Chris Tomlinson — Breibart Jan 12, 2018

Migrants queue at Austrian-German border. Click to enlarge

Migrants queue at Austrian-German border. Click to enlarge

Austrian Vice Chancellor and leader of the populist Freedom Party (FPÖ) Heinz-Christian Strache has released new figures showing that asylum seekers made up 45.9 percent of all criminals in Austria with foreign backgrounds in 2016.

Mr Strache made the announcement Wednesday stating that the figures come from a new government report which looks at security issues from 2016. Interior Minister Herbert Kickl, also a prominent member of the FPÖ, said that the new Austrian coalition government would respond to the figures by further tightening asylum policy, Kronen Zeitung reports.
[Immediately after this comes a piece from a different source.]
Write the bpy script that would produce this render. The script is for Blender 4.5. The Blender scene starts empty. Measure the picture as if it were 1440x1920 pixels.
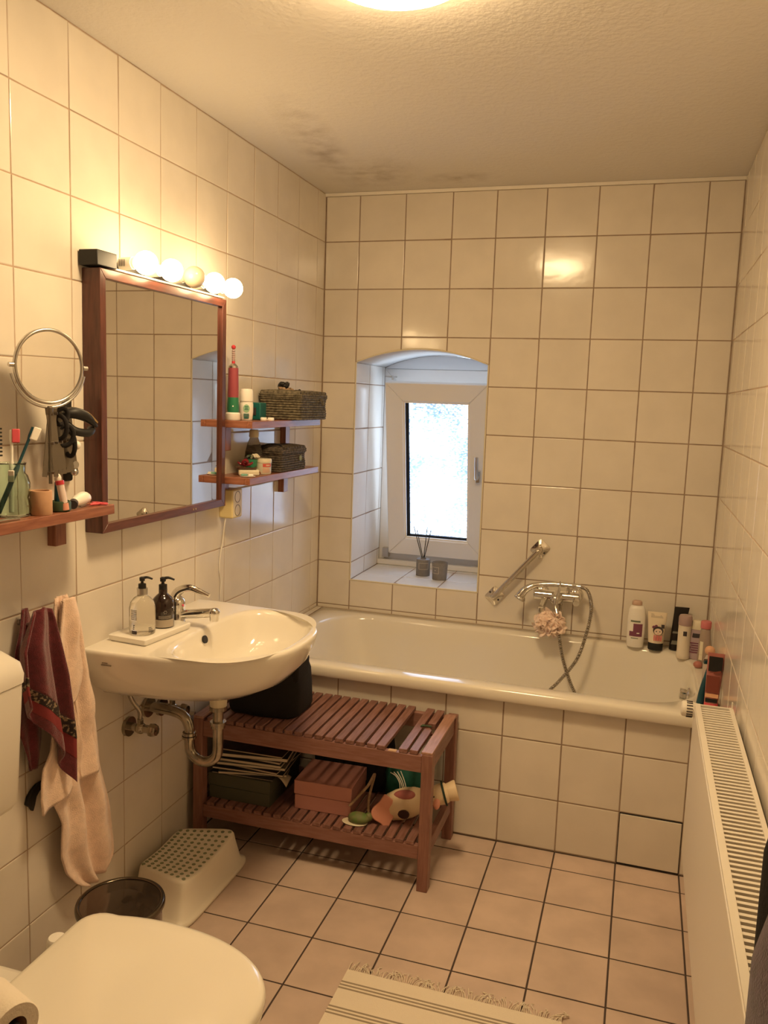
import bpy, bmesh, math, random
from mathutils import Vector, Matrix, noise
random.seed(7)
S = bpy.context.scene
COL = S.collection
PI = math.pi
R = math.radians

# ------------------------------------------------------------------ camera, world, exposure
def setup():
    f, yaw, pit, rol = 1559.548, 0.2988, -0.1339, 0.0344
    fw = Vector((-math.sin(yaw)*math.cos(pit), math.cos(yaw)*math.cos(pit), math.sin(pit)))
    rt = Vector((math.cos(yaw), math.sin(yaw), 0)); up = rt.cross(fw)
    r2 = math.cos(rol)*rt + math.sin(rol)*up
    u2 = -math.sin(rol)*rt + math.cos(rol)*up
    cd = bpy.data.cameras.new('camera'); cam = bpy.data.objects.new('camera', cd); COL.objects.link(cam)
    m = Matrix.Identity(4)
    for i in range(3):
        m[i][0] = r2[i]; m[i][1] = u2[i]; m[i][2] = -fw[i]
    m[0][3], m[1][3], m[2][3] = 1.3808, -3.4805, 1.5044
    cam.matrix_world = m
    cd.sensor_fit = 'VERTICAL'; cd.sensor_height = 32.0; cd.lens = 32.0*f/1920
    cd.clip_start = 0.02
    S.camera = cam
setup()
W = bpy.data.worlds.new('world'); S.world = W; W.use_nodes = True
bg = W.node_tree.nodes['Background']
bg.inputs[0].default_value = (0.72, 0.85, 1.0, 1); bg.inputs[1].default_value = 5.0
S.view_settings.view_transform = 'Standard'; S.view_settings.look = 'None'
S.view_settings.gamma = 1.0; S.view_settings.use_curve_mapping = False
S.view_settings.exposure = 0.0
S.cycles.max_bounces = 10; S.cycles.diffuse_bounces = 5; S.cycles.glossy_bounces = 5
S.cycles.transmission_bounces = 8; S.cycles.transparent_max_bounces = 10
S.cycles.sample_clamp_indirect = 6.0
LAMP_COL = (1.0, 0.695, 0.36)
LAMP_E = 90.0
BULB_E = 30.0

# ------------------------------------------------------------------ materials
def mat(name, col, rough=0.5, metal=0.0, var=0.0, vs=12.0, col2=None, bump=0.0, bs=60.0, coat=0.0, trans=0.0, ior=1.45,
        stretch=None, island=0.0, bdist=0.002, sheen=0.0, emit=None, estr=0.0, alpha=1.0, detail=4.0, lo=0.35, hi=0.65):
    m = bpy.data.materials.new(name); m.use_nodes = True
    nt = m.node_tree; b = nt.nodes['Principled BSDF']; N = nt.nodes.new; L = nt.links.new
    c4 = (*col, 1)
    b.inputs['Base Color'].default_value = c4
    b.inputs['Roughness'].default_value = rough; b.inputs['Metallic'].default_value = metal
    b.inputs['Coat Weight'].default_value = coat; b.inputs['Coat Roughness'].default_value = 0.08
    b.inputs['Transmission Weight'].default_value = trans; b.inputs['IOR'].default_value = ior
    b.inputs['Sheen Weight'].default_value = sheen; b.inputs['Alpha'].default_value = alpha
    if emit:
        b.inputs['Emission Color'].default_value = (*emit, 1); b.inputs['Emission Strength'].default_value = estr
    tc = N('ShaderNodeTexCoord'); src = tc.outputs['Object']
    if stretch:
        mp = N('ShaderNodeMapping'); mp.inputs['Scale'].default_value = stretch; L(src, mp.inputs['Vector']); src = mp.outputs['Vector']
    cur = None
    if var > 0 or col2:
        nz = N('ShaderNodeTexNoise'); nz.inputs['Scale'].default_value = vs; nz.inputs['Detail'].default_value = detail
        L(src, nz.inputs['Vector'])
        rp = N('ShaderNodeValToRGB'); rp.color_ramp.elements[0].position = lo; rp.color_ramp.elements[1].position = hi
        c2 = col2 if col2 else tuple(max(0, c*(1-var)) for c in col)
        rp.color_ramp.elements[0].color = (*c2, 1); rp.color_ramp.elements[1].color = c4
        L(nz.outputs['Fac'], rp.inputs['Fac']); cur = rp.outputs['Color']
    if island > 0:
        g = N('ShaderNodeNewGeometry'); mr = N('ShaderNodeMapRange')
        mr.inputs['To Min'].default_value = 1-island; mr.inputs['To Max'].default_value = 1.0
        L(g.outputs['Random Per Island'], mr.inputs['Value'])
        hs = N('ShaderNodeHueSaturation'); hs.inputs['Color'].default_value = c4
        L(mr.outputs['Result'], hs.inputs['Value'])
        if cur: L(cur, hs.inputs['Color'])
        cur = hs.outputs['Color']
    if cur: L(cur, b.inputs['Base Color'])
    if bump > 0:
        n2 = N('ShaderNodeTexNoise'); n2.inputs['Scale'].default_value = bs; n2.inputs['Detail'].default_value = 3
        L(src, n2.inputs['Vector'])
        bp = N('ShaderNodeBump'); bp.inputs['Strength'].default_value = bump; bp.inputs['Distance'].default_value = bdist
        L(n2.outputs['Fac'], bp.inputs['Height']); L(bp.outputs['Normal'], b.inputs['Normal'])
    return m

M = {}
M['tile'] = mat('wall_tile_glaze', (0.80, 0.745, 0.66), 0.13, var=0.07, vs=7, bump=0.3, bs=9, bdist=0.003, island=0.05, detail=5)
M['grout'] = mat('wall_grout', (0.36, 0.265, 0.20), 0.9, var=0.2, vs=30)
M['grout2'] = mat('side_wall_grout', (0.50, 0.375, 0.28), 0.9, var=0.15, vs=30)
M['floortile'] = mat('floor_tile_glaze', (0.68, 0.535, 0.455), 0.36, var=0.14, vs=9, bump=0.2, bs=14, bdist=0.003, island=0.10, detail=6)
M['floorgrout'] = mat('floor_grout', (0.075, 0.052, 0.045), 0.9)
M['revealtile'] = mat('reveal_tile_glaze', (0.80, 0.79, 0.77), 0.18, bump=0.35, bs=9, bdist=0.004, var=0.04, vs=8)
M['ceil'] = mat('ceiling_paint', (0.73, 0.70, 0.645), 0.9, bump=0.5, bs=60, bdist=0.0045)
M['enamel'] = mat('tub_enamel', (0.80, 0.76, 0.67), 0.13, coat=0.5)
M['ceramic'] = mat('white_ceramic', (0.84, 0.80, 0.72), 0.10, coat=0.6)
M['lid'] = mat('toilet_plastic', (0.86, 0.81, 0.70), 0.10, coat=0.4)
M['whiteplastic'] = mat('white_plastic', (0.82, 0.78, 0.70), 0.35)
M['pvc'] = mat('window_pvc', (0.78, 0.77, 0.76), 0.35)
M['plaster'] = mat('reveal_plaster', (0.72, 0.73, 0.75), 0.8, bump=0.3, bs=30)
M['radiator'] = mat('radiator_enamel', (0.78, 0.73, 0.64), 0.35)
M['chrome'] = mat('chrome', (0.72, 0.70, 0.66), 0.08, 1.0)
M['satin'] = mat('satin_metal', (0.55, 0.53, 0.50), 0.28, 1.0)
M['oldchrome'] = mat('dull_chrome', (0.48, 0.43, 0.36), 0.2, 1.0, var=0.4, vs=25)
M['chrome2'] = mat('bar_chrome', (0.66, 0.62, 0.56), 0.16, 1.0)
M['gun'] = mat('dark_metal', (0.20, 0.175, 0.145), 0.35, 0.8)
M['steel'] = mat('hose_steel', (0.42, 0.39, 0.35), 0.25, 1.0)
M['mirror'] = mat('mirror_silver', (0.80, 0.78, 0.74), 0.015, 1.0)
M['wood'] = mat('red_brown_wood', (0.36, 0.145, 0.085), 0.36, col2=(0.24, 0.085, 0.05), vs=10, stretch=(12, 1.2, 12), island=0.12, coat=0.15)
M['woodx'] = mat('red_brown_wood_cross_grain', (0.36, 0.145, 0.085), 0.36, col2=(0.24, 0.085, 0.05), vs=10, stretch=(1.2, 12, 12), coat=0.15)
M['woodz'] = mat('red_brown_wood_upright', (0.34, 0.135, 0.08), 0.36, col2=(0.22, 0.08, 0.048), vs=10, stretch=(12, 12, 1.2), coat=0.15)
M['mfz'] = mat('mahogany_upright_shaded', (0.125, 0.042, 0.030), 0.30, col2=(0.07, 0.022, 0.016), vs=10, stretch=(12, 12, 1.2), coat=0.2)  # shade on the mirror frame's side is put into this wood colour
M['mfy'] = mat('dark_mahogany', (0.14, 0.048, 0.034), 0.30, col2=(0.08, 0.026, 0.019), vs=10, stretch=(12, 1.2, 12), coat=0.2)
M['rawwood'] = mat('bare_wood', (0.55, 0.36, 0.20), 0.6)
M['bench'] = mat('bench_wood', (0.32, 0.165, 0.145), 0.42, col2=(0.22, 0.100, 0.075), vs=10, stretch=(12, 1.4, 12), island=0.25)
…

Mr Kickl said that the number of foreign suspects in criminal cases had increased by 13 percent in 2016 and that foreigners were suspects in 40 percent of all crimes in Austria.

The minister threw his support behind swifter deportation procedures for asylum seekers who had failed in their asylum claims and justified the new policy that would allow the government to examine the mobile phones of migrants in order to determine their country of origin and their identity.

He also said he was in favour of x-ray tests on asylum seekers who claim to be underage to make sure they are being truthful regarding how old they actually are.

Vice Chancellor Strache said the security report had both positive and negative statistics saying that in some areas, like burglaries, the number of crimes had gone down.

On the subject of asylum seeker suspects, he said: “Those who come to us as allegedly seeking protection are also those from whom we must protect the Austrian population.”

In 2016, former Austrian Interior Minister Wolfgang Sobotka presented shocking statistics that showed migrant sex attacks alone had increased 133 percent that year.

In 2017, Sobotka released another report showing that the vast majority, or 90 percent, of asylum seekers who do manage to get refugee status end up on welfare benefits.

Since last year’s national election, the coalition between Chancellor Sebastian Kurz’s conservative Austrian People’s Party (ÖVP) and Strache’s FPÖ has vowed to be much tougher on mass migration with Kurz rejecting the European Union policy of migrant redistribution shortly before becoming chancellor.